Accelerating a trend from the previous administration, the US is rapidly re-militarizaing Micronesia. In addition to expanding military bases on Guam, airstrips across US territories and COFA states are being revitalized to handle modern military aircraft. Proposals for military radars and defense systems are also in progress. While some residents support these projects as important infrastructure, defense, and economic investments, others argue that they pose environmental risks and make targets of the host communities.
 
The most pressing security concern for many islanders, however, is climate change. However, the US has canceled $4 billion for the Green Climate Fund, rescinded $17.6 million for the UN Loss and Damage Fund, ended contributions to the Global Environmental Facility and the Clean Technology Fund, and withdrawn from the Just Energy Transition Partnership.※4 The Big Beautiful Bill Act also rescinded funds for essentially all domestic environmental protection and clean energy reporting, grants, and programs.
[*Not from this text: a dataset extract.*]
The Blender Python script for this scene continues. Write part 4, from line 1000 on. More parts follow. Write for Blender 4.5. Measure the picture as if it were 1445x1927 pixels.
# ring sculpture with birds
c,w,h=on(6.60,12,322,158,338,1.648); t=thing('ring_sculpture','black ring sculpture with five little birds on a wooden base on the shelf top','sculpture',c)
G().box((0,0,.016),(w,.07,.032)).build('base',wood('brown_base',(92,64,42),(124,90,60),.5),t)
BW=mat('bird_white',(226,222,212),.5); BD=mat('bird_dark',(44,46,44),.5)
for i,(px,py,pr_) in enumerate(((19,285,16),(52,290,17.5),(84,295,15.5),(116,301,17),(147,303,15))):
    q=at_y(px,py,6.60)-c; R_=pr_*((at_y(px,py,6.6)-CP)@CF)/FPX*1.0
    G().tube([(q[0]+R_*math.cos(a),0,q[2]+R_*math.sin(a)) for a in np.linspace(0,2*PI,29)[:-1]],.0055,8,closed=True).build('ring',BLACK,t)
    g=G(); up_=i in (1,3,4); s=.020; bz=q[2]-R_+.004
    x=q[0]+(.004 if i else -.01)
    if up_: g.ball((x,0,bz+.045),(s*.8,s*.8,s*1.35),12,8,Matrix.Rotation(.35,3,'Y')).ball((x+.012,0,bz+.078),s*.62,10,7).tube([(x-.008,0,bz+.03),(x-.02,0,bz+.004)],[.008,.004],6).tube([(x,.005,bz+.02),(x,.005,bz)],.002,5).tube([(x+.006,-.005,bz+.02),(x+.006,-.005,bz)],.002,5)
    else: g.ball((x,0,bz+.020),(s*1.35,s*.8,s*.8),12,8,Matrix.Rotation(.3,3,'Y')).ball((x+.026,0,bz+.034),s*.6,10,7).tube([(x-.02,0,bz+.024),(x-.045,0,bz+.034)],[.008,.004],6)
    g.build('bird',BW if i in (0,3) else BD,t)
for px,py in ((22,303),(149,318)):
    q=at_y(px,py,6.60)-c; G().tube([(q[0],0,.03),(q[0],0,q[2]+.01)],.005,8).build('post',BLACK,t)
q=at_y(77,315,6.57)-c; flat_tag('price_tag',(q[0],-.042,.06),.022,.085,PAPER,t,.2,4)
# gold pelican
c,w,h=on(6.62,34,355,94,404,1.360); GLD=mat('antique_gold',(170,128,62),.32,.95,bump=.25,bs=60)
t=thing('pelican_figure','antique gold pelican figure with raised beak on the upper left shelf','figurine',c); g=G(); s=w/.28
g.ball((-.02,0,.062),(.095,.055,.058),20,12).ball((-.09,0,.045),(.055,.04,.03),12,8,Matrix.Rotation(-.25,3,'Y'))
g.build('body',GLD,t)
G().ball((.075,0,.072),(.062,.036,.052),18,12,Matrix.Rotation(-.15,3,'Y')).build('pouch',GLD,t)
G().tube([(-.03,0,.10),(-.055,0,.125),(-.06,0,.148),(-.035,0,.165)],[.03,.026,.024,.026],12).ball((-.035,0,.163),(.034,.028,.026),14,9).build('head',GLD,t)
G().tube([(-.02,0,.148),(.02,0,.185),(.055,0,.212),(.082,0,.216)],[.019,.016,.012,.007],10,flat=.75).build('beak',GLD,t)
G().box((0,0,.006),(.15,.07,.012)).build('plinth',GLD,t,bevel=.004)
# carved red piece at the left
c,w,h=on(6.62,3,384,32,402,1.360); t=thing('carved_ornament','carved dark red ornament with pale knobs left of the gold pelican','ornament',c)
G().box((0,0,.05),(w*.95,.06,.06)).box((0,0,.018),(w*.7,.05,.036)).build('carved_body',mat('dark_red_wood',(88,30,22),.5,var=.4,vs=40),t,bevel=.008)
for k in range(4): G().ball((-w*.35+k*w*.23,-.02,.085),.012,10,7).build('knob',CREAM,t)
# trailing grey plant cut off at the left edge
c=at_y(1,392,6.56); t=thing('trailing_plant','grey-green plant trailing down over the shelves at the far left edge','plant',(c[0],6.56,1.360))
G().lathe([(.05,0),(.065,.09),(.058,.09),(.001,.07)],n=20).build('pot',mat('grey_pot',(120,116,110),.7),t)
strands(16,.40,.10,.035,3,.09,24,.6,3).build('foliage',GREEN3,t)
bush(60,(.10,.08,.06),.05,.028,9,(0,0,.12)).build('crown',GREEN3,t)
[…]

As the world’s largest polluter, these US rescissions will have global impacts. While funding for the Pacific Resilience Facility seems to have survived, the above cuts drastically narrow available funding for climate change resilience.
 
US partners in the Pacific should frame joint initiatives through the lenses of economic or security benefits to the US and visible “wins” for the President. Furthermore, approaching the US with multilateral groupings such as the Pacific Islands Forum or the QUAD may generate more balanced power dynamics. Facilitating South-South triangular cooperation between PICs or with their ASEAN neighbors may also be an effective pathway to maximizing impact with limited development funding. Donors should seek mechanisms for regional and national aid coordination that minimize duplication and gaps, while stretching remaining resources to cover critical needs.